A 100 MHz scope will have an input amplifier capable of handling 100MHz sine wave with minimal distortion.

If you want to view that 100MHz sine wave, then you will need a sampling rate much higher than the input bandwidth to give a reasonably accurate display. If the sampling rate were 100M Sa/s, then you only sample and display once per input cycle. It is pure luck where on the sine wave your sample comes.

My cheap scope has 70MHz bandwidth, but 250M Sa/s.

These are two different specifications and both are important
This is correct, I'm not quite sure what I was thinking. I just bought a Rigol with a 50MHz bandwidth but 1Gs/S. They are completely different specifications and do not mean the same thing.

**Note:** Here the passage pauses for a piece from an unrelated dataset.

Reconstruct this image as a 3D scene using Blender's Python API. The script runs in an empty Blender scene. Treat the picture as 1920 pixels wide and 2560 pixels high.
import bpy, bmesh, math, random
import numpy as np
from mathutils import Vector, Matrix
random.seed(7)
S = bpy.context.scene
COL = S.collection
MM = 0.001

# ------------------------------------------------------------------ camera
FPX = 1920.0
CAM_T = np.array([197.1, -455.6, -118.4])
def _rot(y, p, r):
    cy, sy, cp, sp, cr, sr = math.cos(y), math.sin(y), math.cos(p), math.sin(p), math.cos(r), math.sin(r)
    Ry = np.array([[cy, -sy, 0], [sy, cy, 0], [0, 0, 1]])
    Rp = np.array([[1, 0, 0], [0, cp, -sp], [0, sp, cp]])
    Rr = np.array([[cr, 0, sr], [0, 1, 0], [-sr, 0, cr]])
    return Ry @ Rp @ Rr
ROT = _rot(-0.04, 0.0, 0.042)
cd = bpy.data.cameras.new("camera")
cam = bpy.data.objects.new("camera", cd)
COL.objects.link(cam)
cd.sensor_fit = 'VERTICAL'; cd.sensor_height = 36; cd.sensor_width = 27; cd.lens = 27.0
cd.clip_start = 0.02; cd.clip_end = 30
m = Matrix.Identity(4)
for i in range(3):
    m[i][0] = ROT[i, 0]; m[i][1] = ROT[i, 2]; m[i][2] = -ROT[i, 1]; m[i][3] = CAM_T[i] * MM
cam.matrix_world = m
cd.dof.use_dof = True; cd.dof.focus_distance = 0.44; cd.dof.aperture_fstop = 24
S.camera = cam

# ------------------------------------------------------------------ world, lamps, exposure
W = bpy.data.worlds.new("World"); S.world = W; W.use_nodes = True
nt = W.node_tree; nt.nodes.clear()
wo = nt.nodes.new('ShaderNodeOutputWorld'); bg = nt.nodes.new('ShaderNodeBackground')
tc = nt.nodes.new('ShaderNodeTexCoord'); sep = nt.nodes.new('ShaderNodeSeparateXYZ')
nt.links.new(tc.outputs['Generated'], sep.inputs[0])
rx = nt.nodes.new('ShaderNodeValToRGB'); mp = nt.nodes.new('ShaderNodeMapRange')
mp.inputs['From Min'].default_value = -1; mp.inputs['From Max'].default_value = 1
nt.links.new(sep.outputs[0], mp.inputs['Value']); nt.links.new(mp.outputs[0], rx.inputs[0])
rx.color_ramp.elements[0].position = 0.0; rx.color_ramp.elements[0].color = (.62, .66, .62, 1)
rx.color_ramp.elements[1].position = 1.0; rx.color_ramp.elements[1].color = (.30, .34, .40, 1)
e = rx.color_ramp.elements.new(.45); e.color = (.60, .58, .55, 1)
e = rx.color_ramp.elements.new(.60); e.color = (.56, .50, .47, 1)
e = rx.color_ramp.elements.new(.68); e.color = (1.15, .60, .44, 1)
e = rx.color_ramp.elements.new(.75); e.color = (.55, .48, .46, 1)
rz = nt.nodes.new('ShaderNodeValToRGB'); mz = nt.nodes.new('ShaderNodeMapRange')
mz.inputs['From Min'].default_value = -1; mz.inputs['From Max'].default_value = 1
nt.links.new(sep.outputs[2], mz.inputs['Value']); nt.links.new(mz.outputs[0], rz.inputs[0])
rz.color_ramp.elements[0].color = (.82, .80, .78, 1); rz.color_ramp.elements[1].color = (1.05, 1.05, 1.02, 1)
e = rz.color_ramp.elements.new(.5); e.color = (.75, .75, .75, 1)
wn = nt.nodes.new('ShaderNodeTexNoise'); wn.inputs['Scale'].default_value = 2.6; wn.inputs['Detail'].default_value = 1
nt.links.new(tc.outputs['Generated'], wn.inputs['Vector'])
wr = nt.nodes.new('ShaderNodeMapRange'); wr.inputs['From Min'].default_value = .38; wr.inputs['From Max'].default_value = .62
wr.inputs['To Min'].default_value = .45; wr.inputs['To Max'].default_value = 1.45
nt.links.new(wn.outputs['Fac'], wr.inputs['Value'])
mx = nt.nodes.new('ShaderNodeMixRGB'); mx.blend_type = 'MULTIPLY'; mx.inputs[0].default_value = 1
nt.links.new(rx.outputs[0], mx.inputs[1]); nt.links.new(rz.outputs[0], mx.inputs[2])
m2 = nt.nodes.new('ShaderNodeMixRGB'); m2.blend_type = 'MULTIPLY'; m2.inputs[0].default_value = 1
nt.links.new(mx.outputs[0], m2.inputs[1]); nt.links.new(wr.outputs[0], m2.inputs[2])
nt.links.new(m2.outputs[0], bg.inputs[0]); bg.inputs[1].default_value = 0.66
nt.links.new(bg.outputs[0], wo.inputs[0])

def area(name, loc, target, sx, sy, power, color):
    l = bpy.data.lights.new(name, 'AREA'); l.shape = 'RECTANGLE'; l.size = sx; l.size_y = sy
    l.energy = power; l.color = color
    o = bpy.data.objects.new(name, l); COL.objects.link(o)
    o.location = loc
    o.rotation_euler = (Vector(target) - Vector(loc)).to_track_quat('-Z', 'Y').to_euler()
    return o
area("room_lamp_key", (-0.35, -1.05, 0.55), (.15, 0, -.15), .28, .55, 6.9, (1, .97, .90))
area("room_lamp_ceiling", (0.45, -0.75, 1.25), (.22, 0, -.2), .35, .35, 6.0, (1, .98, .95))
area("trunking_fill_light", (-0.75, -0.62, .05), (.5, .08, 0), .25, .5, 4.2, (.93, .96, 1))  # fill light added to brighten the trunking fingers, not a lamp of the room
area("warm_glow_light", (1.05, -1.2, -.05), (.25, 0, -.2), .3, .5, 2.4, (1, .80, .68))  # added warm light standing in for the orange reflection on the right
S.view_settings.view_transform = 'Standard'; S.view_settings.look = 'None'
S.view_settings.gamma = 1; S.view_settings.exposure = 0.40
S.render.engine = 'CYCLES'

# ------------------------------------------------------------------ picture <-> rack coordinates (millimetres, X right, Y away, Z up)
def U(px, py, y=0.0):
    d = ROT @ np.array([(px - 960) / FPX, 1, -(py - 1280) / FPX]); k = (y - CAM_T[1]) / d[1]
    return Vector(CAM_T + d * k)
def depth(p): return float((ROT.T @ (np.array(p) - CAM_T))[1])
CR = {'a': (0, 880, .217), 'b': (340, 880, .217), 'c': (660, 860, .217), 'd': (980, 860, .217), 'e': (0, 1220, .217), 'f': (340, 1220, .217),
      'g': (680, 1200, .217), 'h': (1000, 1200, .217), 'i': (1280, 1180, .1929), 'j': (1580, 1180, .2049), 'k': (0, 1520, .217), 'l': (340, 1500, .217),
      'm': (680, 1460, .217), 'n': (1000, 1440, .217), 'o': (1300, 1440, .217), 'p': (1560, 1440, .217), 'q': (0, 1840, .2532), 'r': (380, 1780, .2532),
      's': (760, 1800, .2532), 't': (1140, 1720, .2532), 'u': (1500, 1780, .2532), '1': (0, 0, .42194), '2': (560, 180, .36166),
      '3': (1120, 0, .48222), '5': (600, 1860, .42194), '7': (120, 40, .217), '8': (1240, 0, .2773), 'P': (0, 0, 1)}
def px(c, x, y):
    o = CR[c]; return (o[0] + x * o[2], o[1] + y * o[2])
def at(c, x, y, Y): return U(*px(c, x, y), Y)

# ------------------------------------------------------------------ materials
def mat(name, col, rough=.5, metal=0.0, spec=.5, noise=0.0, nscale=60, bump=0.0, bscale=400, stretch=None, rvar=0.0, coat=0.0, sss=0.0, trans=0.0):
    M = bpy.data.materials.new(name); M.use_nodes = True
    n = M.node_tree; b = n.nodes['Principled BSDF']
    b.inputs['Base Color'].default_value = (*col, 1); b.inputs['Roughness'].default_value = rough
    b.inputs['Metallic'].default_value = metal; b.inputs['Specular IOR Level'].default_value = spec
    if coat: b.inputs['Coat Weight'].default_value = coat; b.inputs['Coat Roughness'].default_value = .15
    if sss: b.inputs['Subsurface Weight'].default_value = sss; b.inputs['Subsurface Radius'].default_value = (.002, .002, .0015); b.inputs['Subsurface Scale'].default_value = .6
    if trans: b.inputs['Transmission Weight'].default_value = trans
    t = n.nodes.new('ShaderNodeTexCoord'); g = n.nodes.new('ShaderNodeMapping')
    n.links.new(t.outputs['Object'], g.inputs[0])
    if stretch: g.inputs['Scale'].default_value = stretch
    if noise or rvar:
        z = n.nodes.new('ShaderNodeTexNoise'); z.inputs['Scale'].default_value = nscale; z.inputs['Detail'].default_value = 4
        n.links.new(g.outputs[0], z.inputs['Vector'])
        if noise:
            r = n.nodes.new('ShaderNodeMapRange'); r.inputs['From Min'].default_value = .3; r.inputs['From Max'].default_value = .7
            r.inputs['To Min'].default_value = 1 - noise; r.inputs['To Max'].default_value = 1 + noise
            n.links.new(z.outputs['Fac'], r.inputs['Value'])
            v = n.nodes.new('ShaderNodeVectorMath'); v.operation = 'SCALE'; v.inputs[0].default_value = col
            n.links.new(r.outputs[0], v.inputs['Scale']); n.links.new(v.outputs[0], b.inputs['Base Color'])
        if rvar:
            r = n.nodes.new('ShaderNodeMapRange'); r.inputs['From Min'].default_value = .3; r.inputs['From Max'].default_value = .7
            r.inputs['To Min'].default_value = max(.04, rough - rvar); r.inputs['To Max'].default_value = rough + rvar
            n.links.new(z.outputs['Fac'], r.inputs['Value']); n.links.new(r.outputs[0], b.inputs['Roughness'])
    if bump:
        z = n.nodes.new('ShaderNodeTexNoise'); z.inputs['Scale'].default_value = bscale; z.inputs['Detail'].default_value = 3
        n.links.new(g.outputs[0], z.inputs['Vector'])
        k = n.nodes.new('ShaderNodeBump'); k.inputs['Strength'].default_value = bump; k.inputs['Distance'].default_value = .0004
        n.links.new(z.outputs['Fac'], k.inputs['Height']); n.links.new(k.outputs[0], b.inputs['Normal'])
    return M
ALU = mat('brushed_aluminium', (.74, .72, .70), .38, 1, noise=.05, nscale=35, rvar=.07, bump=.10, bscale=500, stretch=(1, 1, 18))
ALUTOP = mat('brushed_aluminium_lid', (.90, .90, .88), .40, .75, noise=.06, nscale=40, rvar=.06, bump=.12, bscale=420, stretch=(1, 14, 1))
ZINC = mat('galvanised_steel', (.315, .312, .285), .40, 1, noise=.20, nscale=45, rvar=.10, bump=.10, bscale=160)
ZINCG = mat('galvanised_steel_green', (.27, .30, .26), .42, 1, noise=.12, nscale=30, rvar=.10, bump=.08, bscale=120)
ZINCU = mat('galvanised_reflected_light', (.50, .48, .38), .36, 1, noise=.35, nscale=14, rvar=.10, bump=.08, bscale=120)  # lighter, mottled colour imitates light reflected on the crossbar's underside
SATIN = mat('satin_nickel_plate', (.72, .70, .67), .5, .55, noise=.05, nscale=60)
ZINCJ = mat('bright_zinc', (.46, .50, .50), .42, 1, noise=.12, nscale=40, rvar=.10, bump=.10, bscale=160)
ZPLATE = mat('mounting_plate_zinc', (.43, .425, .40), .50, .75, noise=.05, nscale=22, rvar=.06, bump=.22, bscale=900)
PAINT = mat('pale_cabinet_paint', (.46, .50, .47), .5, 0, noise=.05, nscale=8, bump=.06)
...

Ms/S still means "meg-samples per second", though.
 

MrChips

Joined Oct 2, 2009
30,810
No, you are not nit-picking.

The proper SI unit for seconds is s.

Accepted practice for 1 giga samples per second is 1Gs/s.
 

DerStrom8

Joined Feb 20, 2011
2,390
Sorry to nit-pick, but are you sure?

Shouldn't there be a little s for seconds?

I will not argue over case for "samples" though, since this is not exactly an SI abbreviation.
I was trying to remember which "s" was used for seconds vs. samples. I think you're right, samples should be "S" and seconds should be "s", in which case that would be MS/s. And actually, I'm beginning to think they often include a small "a" after the S, so it would be MSa/s. That looks more realistic to me....
 

MrChips

Joined Oct 2, 2009
30,810
S is the SI unit for siemens.

However, Tektronix uses 1GS/s, for example.

I think either 1Gs/s or 1GS/s is acceptable when used as sampling rate specification.

Obviously, this would be dimensionally incorrect in an equation.
 

crutschow

Joined Mar 14, 2008
34,452
The minimum sample rate per the Nyquist criteria is twice the highest frequency of interest. Any frequency higher than that will be "aliased" into the passband as a spurious signal. I have seen this in some early digital oscilloscopes where a sine-wave frequency above the scope sample frequency appeared as a lower frequency sinewave.

To avoid this aliasing, the sample rate of a good digital scope is much higher than two times the scope frequency rating (often ten times or more). Then the input amplifier low-pass filters the signal so that any signal frequencies about 1/2 the sample rate are so small that they produce a negligible aliased signal on the screen.